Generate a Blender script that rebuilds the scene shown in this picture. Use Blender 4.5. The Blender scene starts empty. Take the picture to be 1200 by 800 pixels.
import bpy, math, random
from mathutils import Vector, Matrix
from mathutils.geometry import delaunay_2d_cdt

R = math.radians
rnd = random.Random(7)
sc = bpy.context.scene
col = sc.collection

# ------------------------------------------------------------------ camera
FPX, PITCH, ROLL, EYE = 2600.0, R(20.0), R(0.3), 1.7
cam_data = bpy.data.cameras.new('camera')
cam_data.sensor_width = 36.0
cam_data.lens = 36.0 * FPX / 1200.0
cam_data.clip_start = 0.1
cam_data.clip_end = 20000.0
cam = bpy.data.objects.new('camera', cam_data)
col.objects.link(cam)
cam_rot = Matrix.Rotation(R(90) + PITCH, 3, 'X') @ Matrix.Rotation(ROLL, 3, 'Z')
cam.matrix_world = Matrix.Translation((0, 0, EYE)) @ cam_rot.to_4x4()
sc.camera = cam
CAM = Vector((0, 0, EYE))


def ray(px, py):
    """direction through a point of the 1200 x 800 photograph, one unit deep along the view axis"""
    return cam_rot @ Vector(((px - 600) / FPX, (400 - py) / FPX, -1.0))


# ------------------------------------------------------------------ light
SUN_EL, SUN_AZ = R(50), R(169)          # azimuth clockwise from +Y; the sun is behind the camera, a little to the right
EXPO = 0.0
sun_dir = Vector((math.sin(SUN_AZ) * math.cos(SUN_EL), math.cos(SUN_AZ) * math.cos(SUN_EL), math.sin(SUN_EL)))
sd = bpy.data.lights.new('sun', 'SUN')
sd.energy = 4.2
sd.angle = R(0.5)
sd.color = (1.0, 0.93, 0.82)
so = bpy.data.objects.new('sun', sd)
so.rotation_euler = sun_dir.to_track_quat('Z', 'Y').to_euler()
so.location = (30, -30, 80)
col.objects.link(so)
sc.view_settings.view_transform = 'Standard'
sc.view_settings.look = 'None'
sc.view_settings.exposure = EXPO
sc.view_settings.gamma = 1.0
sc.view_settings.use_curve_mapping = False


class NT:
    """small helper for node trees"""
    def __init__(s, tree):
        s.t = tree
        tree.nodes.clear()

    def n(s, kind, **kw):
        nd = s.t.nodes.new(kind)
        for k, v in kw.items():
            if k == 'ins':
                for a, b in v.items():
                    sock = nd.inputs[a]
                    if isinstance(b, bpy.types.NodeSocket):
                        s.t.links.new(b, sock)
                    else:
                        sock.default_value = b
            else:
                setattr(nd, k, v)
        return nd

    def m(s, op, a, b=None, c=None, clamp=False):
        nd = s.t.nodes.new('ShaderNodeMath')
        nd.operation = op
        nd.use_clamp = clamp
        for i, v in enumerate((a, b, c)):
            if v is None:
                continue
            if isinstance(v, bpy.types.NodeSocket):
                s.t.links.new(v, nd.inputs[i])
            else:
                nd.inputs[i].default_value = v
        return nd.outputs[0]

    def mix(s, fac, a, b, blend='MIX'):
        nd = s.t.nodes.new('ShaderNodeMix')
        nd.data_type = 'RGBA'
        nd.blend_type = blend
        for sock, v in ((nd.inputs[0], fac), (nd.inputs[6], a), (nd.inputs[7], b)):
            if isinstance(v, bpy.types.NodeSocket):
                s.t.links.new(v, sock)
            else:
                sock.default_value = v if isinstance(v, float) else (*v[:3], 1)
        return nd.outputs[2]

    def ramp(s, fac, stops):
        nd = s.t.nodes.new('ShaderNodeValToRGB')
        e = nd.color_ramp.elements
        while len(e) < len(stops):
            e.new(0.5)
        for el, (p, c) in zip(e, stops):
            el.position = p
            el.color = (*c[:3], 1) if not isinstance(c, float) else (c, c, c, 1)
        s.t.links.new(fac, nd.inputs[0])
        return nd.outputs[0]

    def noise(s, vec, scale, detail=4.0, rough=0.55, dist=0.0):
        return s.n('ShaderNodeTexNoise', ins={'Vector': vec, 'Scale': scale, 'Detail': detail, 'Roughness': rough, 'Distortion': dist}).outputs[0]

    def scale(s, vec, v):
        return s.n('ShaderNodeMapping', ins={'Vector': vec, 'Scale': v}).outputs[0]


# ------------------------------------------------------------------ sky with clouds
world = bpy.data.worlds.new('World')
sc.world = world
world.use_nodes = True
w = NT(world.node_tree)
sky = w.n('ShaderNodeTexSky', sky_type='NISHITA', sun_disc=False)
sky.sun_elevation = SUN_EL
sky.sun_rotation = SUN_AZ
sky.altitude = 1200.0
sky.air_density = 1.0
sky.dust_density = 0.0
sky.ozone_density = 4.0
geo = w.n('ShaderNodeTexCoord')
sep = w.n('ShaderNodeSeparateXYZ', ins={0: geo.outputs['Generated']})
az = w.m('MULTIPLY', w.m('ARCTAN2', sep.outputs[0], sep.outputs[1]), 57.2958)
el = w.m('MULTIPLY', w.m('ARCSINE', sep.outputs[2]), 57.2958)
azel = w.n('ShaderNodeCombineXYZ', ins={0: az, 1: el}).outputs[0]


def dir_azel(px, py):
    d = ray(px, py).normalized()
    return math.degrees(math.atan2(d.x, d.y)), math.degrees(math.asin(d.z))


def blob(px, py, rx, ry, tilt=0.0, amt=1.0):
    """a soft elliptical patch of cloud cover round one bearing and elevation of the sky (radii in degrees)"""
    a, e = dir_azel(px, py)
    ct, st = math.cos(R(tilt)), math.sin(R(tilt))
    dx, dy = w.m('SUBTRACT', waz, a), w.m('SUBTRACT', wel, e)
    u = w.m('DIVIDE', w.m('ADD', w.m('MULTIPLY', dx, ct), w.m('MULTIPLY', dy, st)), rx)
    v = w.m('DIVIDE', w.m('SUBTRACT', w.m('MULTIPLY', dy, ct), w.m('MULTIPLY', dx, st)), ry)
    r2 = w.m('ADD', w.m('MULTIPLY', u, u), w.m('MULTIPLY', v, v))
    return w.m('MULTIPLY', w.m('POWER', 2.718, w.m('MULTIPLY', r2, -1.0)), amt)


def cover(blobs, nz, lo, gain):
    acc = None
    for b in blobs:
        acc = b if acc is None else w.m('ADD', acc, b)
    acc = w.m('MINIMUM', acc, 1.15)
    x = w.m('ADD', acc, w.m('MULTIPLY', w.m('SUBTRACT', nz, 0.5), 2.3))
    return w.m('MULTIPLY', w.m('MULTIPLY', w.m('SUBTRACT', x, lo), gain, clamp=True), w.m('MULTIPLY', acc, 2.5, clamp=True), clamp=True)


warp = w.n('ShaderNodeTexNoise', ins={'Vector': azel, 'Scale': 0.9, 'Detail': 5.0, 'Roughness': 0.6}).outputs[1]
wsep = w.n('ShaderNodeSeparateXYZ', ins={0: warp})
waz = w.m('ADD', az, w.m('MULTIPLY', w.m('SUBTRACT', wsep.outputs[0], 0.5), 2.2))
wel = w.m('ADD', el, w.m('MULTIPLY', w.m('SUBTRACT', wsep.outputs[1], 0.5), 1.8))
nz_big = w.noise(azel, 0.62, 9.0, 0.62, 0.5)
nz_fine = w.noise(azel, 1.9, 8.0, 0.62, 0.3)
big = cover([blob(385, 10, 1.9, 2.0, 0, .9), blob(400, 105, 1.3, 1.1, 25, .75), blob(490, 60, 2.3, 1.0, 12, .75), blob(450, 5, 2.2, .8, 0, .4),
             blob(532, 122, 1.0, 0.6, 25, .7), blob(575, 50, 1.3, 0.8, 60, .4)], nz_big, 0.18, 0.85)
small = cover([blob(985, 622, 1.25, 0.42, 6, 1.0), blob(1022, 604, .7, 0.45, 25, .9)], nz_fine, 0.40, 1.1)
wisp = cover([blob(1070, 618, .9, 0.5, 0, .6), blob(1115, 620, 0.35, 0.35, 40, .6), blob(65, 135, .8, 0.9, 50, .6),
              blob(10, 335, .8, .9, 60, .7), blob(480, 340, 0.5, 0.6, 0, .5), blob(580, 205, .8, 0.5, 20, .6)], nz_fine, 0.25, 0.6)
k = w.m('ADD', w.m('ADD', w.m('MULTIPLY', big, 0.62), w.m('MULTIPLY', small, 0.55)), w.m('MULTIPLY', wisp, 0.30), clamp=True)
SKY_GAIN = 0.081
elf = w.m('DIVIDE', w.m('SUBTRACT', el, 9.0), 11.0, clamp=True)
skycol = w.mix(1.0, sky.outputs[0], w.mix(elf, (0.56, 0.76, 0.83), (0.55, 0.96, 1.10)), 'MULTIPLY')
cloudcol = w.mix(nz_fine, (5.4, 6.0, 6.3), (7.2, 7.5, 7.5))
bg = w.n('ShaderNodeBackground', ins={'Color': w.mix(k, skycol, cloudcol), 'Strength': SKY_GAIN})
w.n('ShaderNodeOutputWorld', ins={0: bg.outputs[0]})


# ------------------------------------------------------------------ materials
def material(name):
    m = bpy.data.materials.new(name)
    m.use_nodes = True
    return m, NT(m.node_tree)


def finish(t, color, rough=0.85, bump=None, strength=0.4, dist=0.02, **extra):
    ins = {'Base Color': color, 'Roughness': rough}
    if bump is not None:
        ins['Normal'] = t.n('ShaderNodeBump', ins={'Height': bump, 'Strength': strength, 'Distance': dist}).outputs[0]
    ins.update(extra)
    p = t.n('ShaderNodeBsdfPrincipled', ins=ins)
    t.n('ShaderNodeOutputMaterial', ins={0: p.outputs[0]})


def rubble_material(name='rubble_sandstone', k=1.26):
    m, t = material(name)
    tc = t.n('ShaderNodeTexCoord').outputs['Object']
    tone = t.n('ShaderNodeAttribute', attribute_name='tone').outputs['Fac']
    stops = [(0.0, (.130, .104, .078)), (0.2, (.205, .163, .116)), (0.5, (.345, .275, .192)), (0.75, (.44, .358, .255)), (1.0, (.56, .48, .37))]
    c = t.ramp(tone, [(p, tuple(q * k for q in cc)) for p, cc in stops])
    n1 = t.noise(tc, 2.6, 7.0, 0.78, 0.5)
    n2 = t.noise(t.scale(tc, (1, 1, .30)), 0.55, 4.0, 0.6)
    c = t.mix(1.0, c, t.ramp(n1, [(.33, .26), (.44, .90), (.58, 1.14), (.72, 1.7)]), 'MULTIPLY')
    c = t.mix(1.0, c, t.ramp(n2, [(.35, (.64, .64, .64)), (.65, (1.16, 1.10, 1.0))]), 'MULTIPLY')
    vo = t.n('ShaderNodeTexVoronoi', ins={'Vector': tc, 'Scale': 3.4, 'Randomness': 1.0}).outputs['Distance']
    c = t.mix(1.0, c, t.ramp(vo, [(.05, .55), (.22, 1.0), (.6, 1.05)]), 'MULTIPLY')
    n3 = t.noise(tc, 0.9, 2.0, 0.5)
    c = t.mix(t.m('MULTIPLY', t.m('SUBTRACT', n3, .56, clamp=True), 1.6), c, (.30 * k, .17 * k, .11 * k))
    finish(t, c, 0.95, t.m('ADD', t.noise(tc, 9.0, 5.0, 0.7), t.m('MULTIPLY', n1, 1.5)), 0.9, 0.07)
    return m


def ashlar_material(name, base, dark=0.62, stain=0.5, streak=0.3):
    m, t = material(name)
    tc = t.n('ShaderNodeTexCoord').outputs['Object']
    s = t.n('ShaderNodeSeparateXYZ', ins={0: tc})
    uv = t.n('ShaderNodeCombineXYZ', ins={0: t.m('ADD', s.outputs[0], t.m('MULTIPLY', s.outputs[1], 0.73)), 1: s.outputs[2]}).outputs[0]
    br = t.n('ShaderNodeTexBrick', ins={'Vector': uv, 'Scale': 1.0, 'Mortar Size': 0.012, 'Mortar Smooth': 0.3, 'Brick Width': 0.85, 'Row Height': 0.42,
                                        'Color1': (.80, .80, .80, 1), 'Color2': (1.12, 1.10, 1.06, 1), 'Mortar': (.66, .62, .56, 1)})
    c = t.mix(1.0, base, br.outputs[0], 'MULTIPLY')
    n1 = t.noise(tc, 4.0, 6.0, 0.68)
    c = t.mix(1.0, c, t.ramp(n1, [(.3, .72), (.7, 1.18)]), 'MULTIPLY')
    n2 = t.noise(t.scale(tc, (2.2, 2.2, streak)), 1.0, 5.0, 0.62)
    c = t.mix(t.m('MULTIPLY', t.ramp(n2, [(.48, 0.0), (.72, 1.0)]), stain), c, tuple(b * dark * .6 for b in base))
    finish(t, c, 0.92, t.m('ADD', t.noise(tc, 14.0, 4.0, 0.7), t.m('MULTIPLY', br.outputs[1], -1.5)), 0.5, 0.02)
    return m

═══

Quote the data above verbatim from its first line to the line that includes "col = sc.collection", with both boundary lines retained.

Generate a Blender script that rebuilds the scene shown in this picture. Use Blender 4.5. The Blender scene starts empty. Take the picture to be 1200 by 800 pixels.
import bpy, math, random
from mathutils import Vector, Matrix
from mathutils.geometry import delaunay_2d_cdt

R = math.radians
rnd = random.Random(7)
sc = bpy.context.scene
col = sc.collection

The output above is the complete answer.